== Your goal ==
Retype word for word the first line of the listing and each line after it up to the line with "sun.location = SUN_DIR * 60", with the pictures taken out.

== Source data ==
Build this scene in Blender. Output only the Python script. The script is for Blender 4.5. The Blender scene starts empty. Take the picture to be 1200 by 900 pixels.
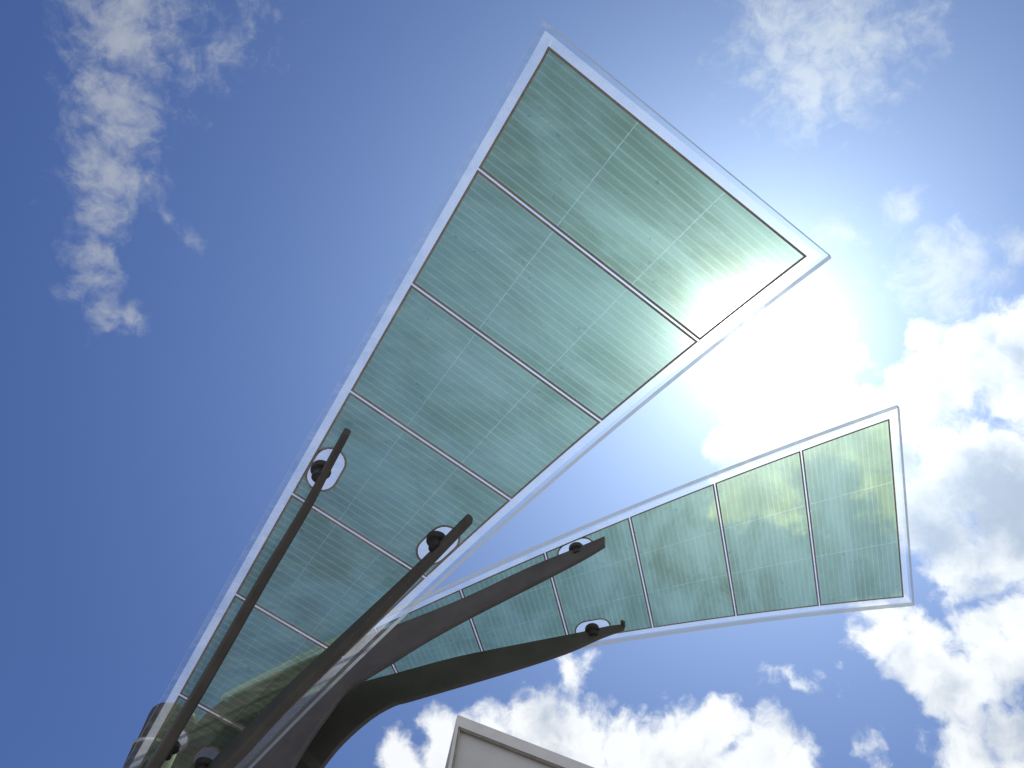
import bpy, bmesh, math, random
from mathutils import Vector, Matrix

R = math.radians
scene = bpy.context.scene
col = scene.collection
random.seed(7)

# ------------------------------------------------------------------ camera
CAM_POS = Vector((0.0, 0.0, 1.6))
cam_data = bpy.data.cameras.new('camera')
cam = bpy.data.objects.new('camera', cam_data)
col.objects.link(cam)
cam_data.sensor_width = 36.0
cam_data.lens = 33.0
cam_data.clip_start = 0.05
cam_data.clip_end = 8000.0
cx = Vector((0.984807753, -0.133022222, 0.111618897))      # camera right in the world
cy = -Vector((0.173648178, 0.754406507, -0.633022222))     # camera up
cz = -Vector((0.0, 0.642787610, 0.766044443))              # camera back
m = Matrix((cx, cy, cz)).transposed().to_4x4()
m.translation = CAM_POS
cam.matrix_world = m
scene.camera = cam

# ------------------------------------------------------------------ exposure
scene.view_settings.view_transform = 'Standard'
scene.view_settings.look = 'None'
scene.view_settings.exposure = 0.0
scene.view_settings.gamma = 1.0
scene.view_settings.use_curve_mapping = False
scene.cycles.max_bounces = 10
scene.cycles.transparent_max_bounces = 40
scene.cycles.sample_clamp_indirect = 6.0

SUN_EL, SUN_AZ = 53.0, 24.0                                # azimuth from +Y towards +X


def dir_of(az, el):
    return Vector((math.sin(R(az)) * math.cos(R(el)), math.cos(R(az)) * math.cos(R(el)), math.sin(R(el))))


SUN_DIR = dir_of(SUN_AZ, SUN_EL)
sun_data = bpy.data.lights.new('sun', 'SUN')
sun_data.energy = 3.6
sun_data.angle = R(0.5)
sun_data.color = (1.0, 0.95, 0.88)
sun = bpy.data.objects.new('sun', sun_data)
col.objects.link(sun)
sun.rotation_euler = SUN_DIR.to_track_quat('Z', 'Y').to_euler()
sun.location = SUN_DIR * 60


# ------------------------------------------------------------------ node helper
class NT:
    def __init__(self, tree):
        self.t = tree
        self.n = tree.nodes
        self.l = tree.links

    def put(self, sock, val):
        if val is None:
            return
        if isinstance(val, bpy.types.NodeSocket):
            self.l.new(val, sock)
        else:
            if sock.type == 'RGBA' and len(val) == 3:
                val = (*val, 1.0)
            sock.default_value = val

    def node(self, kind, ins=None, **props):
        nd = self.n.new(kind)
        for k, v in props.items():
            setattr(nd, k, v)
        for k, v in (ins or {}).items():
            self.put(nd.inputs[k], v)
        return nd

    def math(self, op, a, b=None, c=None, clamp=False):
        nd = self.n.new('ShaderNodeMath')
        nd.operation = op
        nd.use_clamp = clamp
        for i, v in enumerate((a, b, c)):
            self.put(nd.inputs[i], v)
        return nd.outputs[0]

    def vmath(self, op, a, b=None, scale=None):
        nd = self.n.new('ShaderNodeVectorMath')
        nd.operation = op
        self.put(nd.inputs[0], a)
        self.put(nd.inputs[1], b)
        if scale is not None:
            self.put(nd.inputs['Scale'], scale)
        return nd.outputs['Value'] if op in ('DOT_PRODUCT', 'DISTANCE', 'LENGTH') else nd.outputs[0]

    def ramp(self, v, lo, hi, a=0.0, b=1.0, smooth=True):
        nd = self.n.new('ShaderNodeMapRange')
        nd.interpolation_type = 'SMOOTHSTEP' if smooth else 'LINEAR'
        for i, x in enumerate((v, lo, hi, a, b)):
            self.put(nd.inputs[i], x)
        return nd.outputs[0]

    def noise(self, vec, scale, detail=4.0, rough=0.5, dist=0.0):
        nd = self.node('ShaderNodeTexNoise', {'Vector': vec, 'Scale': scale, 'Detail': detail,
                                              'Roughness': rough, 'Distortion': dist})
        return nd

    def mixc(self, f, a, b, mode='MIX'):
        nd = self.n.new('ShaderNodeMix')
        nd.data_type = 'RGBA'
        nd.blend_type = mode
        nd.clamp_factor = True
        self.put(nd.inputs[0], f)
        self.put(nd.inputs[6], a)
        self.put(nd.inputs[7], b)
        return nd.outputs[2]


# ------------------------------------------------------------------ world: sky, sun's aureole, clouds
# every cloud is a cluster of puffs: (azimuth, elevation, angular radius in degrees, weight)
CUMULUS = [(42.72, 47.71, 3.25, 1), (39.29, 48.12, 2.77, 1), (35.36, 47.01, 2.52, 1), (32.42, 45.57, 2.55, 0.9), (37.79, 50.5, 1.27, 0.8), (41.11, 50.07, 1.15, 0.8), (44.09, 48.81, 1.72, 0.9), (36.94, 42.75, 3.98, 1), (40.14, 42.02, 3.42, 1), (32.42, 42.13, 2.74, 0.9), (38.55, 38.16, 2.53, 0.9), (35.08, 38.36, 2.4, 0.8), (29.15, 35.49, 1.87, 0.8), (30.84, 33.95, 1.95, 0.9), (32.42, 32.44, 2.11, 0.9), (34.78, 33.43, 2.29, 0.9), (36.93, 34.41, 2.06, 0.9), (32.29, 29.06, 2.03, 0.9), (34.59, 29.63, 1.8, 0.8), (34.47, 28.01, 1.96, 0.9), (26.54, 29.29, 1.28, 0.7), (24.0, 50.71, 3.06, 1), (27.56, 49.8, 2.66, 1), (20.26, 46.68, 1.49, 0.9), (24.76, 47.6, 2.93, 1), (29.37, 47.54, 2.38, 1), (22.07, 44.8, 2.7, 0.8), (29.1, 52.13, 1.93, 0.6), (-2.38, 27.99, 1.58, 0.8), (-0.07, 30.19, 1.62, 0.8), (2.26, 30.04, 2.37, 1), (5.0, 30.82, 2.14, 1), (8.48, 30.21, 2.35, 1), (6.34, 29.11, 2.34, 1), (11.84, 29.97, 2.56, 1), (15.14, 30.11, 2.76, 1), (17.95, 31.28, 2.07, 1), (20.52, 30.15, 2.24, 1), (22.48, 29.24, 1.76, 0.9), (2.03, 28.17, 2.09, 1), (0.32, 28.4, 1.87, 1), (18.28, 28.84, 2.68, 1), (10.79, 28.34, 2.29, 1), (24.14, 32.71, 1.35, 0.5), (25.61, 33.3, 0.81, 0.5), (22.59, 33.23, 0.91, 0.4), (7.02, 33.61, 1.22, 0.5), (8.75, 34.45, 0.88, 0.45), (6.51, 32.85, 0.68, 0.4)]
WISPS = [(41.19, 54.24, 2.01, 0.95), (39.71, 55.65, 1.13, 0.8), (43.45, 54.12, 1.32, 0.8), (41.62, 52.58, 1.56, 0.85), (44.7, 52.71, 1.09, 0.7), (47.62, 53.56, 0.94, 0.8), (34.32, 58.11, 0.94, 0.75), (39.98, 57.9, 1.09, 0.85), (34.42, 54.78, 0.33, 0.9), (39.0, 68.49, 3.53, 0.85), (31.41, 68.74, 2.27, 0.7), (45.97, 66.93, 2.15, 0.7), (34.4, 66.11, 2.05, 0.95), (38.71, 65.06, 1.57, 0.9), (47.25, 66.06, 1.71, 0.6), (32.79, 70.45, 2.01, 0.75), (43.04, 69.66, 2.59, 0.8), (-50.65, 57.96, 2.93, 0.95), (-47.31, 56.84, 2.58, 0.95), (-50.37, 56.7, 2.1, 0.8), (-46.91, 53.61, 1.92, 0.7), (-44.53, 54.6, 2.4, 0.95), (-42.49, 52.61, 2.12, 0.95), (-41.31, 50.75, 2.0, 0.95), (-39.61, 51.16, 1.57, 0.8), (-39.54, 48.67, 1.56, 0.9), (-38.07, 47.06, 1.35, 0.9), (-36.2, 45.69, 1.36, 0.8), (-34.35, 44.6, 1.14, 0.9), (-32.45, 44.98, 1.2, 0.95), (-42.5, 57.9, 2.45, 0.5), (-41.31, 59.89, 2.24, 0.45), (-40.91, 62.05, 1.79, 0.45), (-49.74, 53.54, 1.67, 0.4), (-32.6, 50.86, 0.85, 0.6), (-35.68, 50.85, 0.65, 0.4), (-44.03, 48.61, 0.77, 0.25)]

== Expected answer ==
Build this scene in Blender. Output only the Python script. The script is for Blender 4.5. The Blender scene starts empty. Take the picture to be 1200 by 900 pixels.
import bpy, bmesh, math, random
from mathutils import Vector, Matrix

R = math.radians
scene = bpy.context.scene
col = scene.collection
random.seed(7)

# ------------------------------------------------------------------ camera
CAM_POS = Vector((0.0, 0.0, 1.6))
cam_data = bpy.data.cameras.new('camera')
cam = bpy.data.objects.new('camera', cam_data)
col.objects.link(cam)
cam_data.sensor_width = 36.0
cam_data.lens = 33.0
cam_data.clip_start = 0.05
cam_data.clip_end = 8000.0
cx = Vector((0.984807753, -0.133022222, 0.111618897))      # camera right in the world
cy = -Vector((0.173648178, 0.754406507, -0.633022222))     # camera up
cz = -Vector((0.0, 0.642787610, 0.766044443))              # camera back
m = Matrix((cx, cy, cz)).transposed().to_4x4()
m.translation = CAM_POS
cam.matrix_world = m
scene.camera = cam

# ------------------------------------------------------------------ exposure
scene.view_settings.view_transform = 'Standard'
scene.view_settings.look = 'None'
scene.view_settings.exposure = 0.0
scene.view_settings.gamma = 1.0
scene.view_settings.use_curve_mapping = False
scene.cycles.max_bounces = 10
scene.cycles.transparent_max_bounces = 40
scene.cycles.sample_clamp_indirect = 6.0

SUN_EL, SUN_AZ = 53.0, 24.0                                # azimuth from +Y towards +X


def dir_of(az, el):
    return Vector((math.sin(R(az)) * math.cos(R(el)), math.cos(R(az)) * math.cos(R(el)), math.sin(R(el))))


SUN_DIR = dir_of(SUN_AZ, SUN_EL)
sun_data = bpy.data.lights.new('sun', 'SUN')
sun_data.energy = 3.6
sun_data.angle = R(0.5)
sun_data.color = (1.0, 0.95, 0.88)
sun = bpy.data.objects.new('sun', sun_data)
col.objects.link(sun)
sun.rotation_euler = SUN_DIR.to_track_quat('Z', 'Y').to_euler()
sun.location = SUN_DIR * 60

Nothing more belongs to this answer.